Das Schüren diffuser Ängste ist ein weiteres Talent der Bürgernitiativen. So wird regelmäßig behauptet, dass durch Fracturing das Grundwasser/Trinkwasser, was gerne fälschlicherweise gleichgesetzt wird, kontaminiert werden könnte oder sogar bereits kontaminiert wurde.

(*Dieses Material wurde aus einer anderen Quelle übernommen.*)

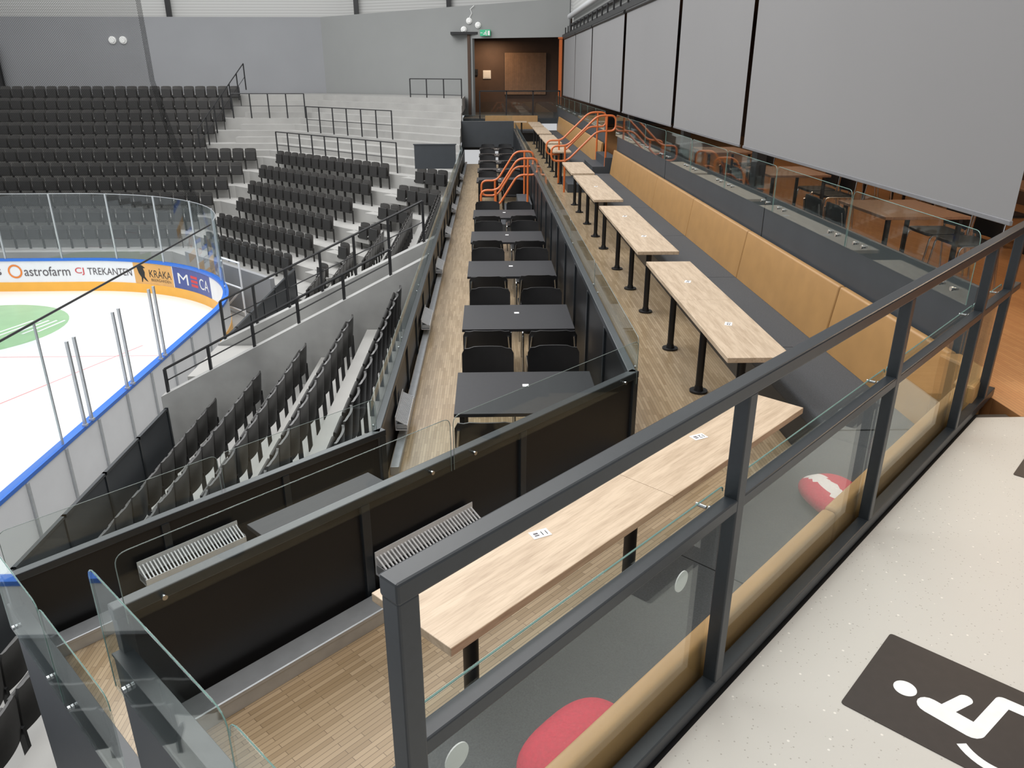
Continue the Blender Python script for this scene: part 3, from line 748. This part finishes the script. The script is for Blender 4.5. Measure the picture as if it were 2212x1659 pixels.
for i in range(6):
    s=17.2+1.23*i; x0=[-9.9,-9.6,-9.3,-9.0,-8.65,-8.3][i]; x1=-5.94+.53*i; d=.5*Q; x=x1-.2
    while x>x0: far.append((x,s-x,zf(i),R(135))); x-=d
    x=x1+1.15; lim=X3(i)+.45 if i<5 else -1.1
    while x<lim: far.append((x,s-x,zf(i),R(135))); x+=d
for i in range(5):
    x=X3(i)+.57; y=21.2+.43*i
    ym=19.2-.3*i if i<4 else 15.2
    if i==3: ym=16.5
    while y>ym: far.append((x,y,zf(i),R(90))); y-=.5
endrows=[]
for i in range(11):
    Y=28.3+.87*i; xr=(-11.1+.36*i-.3) if i<6 else -11.85+.15*(i-6)
    x=xr
    while x>-.62*Y-1:
        endrows.append((x,Y,zf(i),R(180))); x-=.5
far_all=far+endrows
far_all.sort(key=lambda t:t[1]+abs(t[0])*.2)
budget=300-len(seats_parts)
lab='folded black plastic arena seat on a concrete terrace'
for t in far_all[:budget]:
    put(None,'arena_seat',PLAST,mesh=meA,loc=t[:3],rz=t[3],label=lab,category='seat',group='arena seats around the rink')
g=G(); mi=[]
for t in far_all[budget:]:
    c,s=math.cos(t[3]),math.sin(t[3])
    g.add([(t[0]+x*c-y*s,t[1]+x*s+y*c,t[2]+z) for x,y,z in ga.v],ga.f)
    mi+=[0]*nb+[1]*(len(ga.f)-nb)
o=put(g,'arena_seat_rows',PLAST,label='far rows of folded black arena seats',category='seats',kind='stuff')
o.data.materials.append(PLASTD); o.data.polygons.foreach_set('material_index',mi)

# ---------------------------------------------------------------- far walls
def wallseg(p,q,z0,z1,name,mat,th=.15,label='grey painted arena wall',z1b=None):
    dx,dy=q[0]-p[0],q[1]-p[1]; L=math.hypot(dx,dy); nx,ny=-dy/L*th,dx/L*th
    z1b=z1 if z1b is None else z1b
    v=[(p[0],p[1],z0),(q[0],q[1],z0),(q[0]+nx,q[1]+ny,z0),(p[0]+nx,p[1]+ny,z0),(p[0],p[1],z1),(q[0],q[1],z1b),(q[0]+nx,q[1]+ny,z1b),(p[0]+nx,p[1]+ny,z1)]
    return struct(G().add(v,[(3,2,1,0),(4,5,6,7),(0,1,5,4),(1,2,6,5),(2,3,7,6),(3,0,4,7)]),name,mat,label=label)
wallseg((-32,40.2),(-7.8,40.2),.3,4.15,'wall_back',WALLG)
wallseg((-7.8,40.2),(-.6,35.2),.0,4.15,'wall_back',WALLG2,z1b=4.3)
wallseg((-.6,35.2),(3.3,33.6),3.05,4.3,'wall_back',WALLG2,z1b=4.45)
wallseg((-32,41.5),(-7,41.5),3.5,9,'wall_back',UPW,label='light ribbed upper wall')
wallseg((-7,41.5),(5,35.8),3.5,9,'wall_back',UPW,label='light ribbed upper wall')
for x,y in((-15.2,41.3),(-6.2,40.9),(-1.7,38.8),(-24.2,41.3)):
    struct(G().box((x,y,6.3),(.2,.2,5)),'trim_4',BLACK,label='dark upper wall post')
struct(G().box((1.5,38.6,1.6),(6,.12,3.3)),'wall_corridor',BROWN,label='dark brown corridor wall')
struct(G().box((-.75,36.9,1.6),(.12,3.4,3.3)),'wall_corridor',BROWN)
struct(G().box((1.5,36.9,3.25),(6,3.6,.1)),'ceiling',BLACK)
SP=emp('slat_panel',(.82,38.5,.78),0,'wooden slatted wall panel in the corridor','panel')
g=G()
for i in range(32): g.box((.06*i+.03,-.03,.9),(.042,.05,1.8))
put(g,'slats',SLATW,SP); put(G().box((.96,0,.9),(1.95,.02,1.8)),'backing',BLACK,SP)
put(G().box((0,0,0),(.36,.03,.36)).box((0,-.02,0),(.28,.01,.28)),'notice_frame',SIGNW,loc=(-.0,38.52,1.65),label='small framed notice on the brown wall',category='sign')
put(G().box((0,0,0),(.16,.05,.26)).box((0,-.03,.05),(.1,.02,.08)),'wall_switch_box',BLACK,loc=(-.5,38.5,1.75),label='small black box on the brown wall',category='box')
put(G().box((0,0,1.5),(.12,.12,3.0)).box((0,0,3.0),(.2,.2,.06)),'door_post',ORANGE,loc=(2.95,33.4,0),label='orange painted post beside the corridor opening',category='post')
E=emp('exit_sign',(-.05,34.85,3.25),R(-23),'green emergency exit sign with running figure under the wall lamps','sign')
put(G().box((0,0,0),(.46,.06,.24)),'sign_box',EXITG,E,bevel=.01)
g=G().box((.02,-.035,.0),(.1,.006,.04)).box((.06,-.035,-.05),(.035,.006,.1)).box((-.03,-.035,-.05),(.1,.006,.03)).cyl((.05,-.035,.06),.025,.006,12,'y').box((-.16,-.035,0),(.1,.006,.02)).box((.17,-.035,-.01),(.09,.006,.17))
put(g,'running_figure',SIGNW,E)
for (x,y,z) in((-.95,35.38,3.40),(-.35,35.06,3.55),(-.72,35.24,3.72)):
    put(G().cyl((0,0,0),.12,.08,20,'y').cyl((0,-.07,0),.075,.08,20,'y',.10),'emergency_lamp',LAMPW,loc=(x,y,z),smooth=True,label='round white emergency lamp on the grey wall',category='lamp',group='emergency lamps')
put(G().tube([(-.72,35.22,3.8),(-.6,35.16,4.0),(-.66,35.18,4.15),(-.5,35.1,4.28)],.012,6),'lamp_cable',LAMPW,label='thin white cable above the emergency lamps',category='cable')
for x in(-17.6,-17.1):
    put(G().cyl((0,0,0),.17,.08,20,'y').cyl((0,-.07,0),.12,.08,20,'y',.14),'emergency_lamp',LAMPW,loc=(x,40.16,3.15),smooth=True,label='round white emergency lamp on the grey wall',category='lamp',group='emergency lamps')
g=G(); v=[];f=[]
for i in range(40):
    x=-26+3.1*i/39; v+=[(x,40.0+.06*math.sin(i*1.9),.8),(x,40.0+.06*math.sin(i*1.9),2.95)]
for i in range(39): f.append((2*i,2*i+2,2*i+3,2*i+1))
put(g.add(v,f),'stage_curtain',BLACK,smooth=True,label='black pleated curtain covering a doorway',category='curtain')
P=emp('glass_balustrade',(-.3,32.6,0),0,'black framed glass railing behind the end bench','railing')
put(G().box((1.6,0,1.05),(3.2,.05,.05)),'top_rail',BLACK,P)
for i in range(4): put(G().box((i*1.06,0,.53),(.05,.05,1.05)),'post',BLACK,P)
for i in range(3): put(G().box((i*1.06+.53,0,.35),(.98,.012,.6)),'glass_panel',GLASS,P)

# ---------------------------------------------------------------- lights
w=bpy.data.worlds.new('world'); scene.world=w; w.use_nodes=True
w.node_tree.nodes['Background'].inputs[0].default_value=(.97,.98,1,1); w.node_tree.nodes['Background'].inputs[1].default_value=.56
def area(loc,sx,sy,e,c=(1,1,1),rot=(0,0,0)):
    l=bpy.data.lights.new('area','AREA'); l.shape='RECTANGLE'; l.size=sx; l.size_y=sy; l.energy=e; l.color=c
    o=bpy.data.objects.new('area_light',l); COL.objects.link(o); o.location=loc; o.rotation_euler=rot
area((-14,14,11),12,20,2500); area((-5,22,10),6,10,1450); area((-5,8,8),3,8,550); area((0,8,8),4,10,450,(1,.98,.95)); area((1.5,-1,6),5,4,200,(1,.95,.90)); area((-14,31,9),16,6,1200)
for y in(7,11,15,20): area((5.6,y,3.1),.8,.8,38,(1,.72,.5))
area((4.5,4.6,3.0),1.2,1.2,45,(1,.75,.5))
area((.2,37.4,3.1),.4,.4,60,(1,.7,.45))
scene.view_settings.view_transform='Standard'
scene.view_settings.look='None'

  1. Aktuell läuft eine Kampagne der bezüglich Umweltschutz (den ich grundsätzlich befürworte) radikal auftretenden Vereinigung „Campact“ gegen Hydraulic Fracturing, deren Aktion mit „Fracking stoppen-keine Chemie ins Grundwasser!“ betitelt ist. Allein diese Parole, die in ihrem Stil stark an andere radikale Gruppen, wie z.B. Autonome (egal ob „links“ oder „rechts“) erinnert, schürt Angst, indem sie unterstellt, das ins Grundwasser „Chemie“ (gemeint sind wahrscheinlich Chemikalien, Naturschützer sind jedoch oft in Bezug auf Naturwissenschaften wenig bewandert), die zudem auch noch grundsätzlich gefährlich ist (nach meiner Ansicht werden Chemikalien als Synonym für „Gift“ benutzt) durch Hydraulic Fracturing eingebracht wird. Tatsächlich ist seit der Erstanwendung des Verfahrens vor 65 Jahren kein einziger Fall dokumentiert, indem Hydraulic Fracturing zu einer Trinkwasserkontamination führte. Das bestätigen verschiedene Behörden in den USA, wie z.B. die Oberste Umweltshutzbehörde der USA, die Environmental Protection Agency (EPA). Die EPA-Chefin Lisa Jackson wurde bei einer offiziellen Anhörung wie folgt im Jahre 2011 zitiert, als schon Behauptungen gestreut wurden, das dass Verfahren zu Kontaminationen geführt hätte: “I am not aware of any proven case where the fracking process itself affected water.” Quelle. Diese Ausage wurde in ähnlicher Form 2012 von L. Jackson bestätigt: „In no case have we made a definitive determination that the fracking process has caused chemicals to enter groundwater.“ Quelle. Und wenn das noch nicht genug ist, es gibt zahlreiche weitere offizielle Quellen ähnlichen Inhalts.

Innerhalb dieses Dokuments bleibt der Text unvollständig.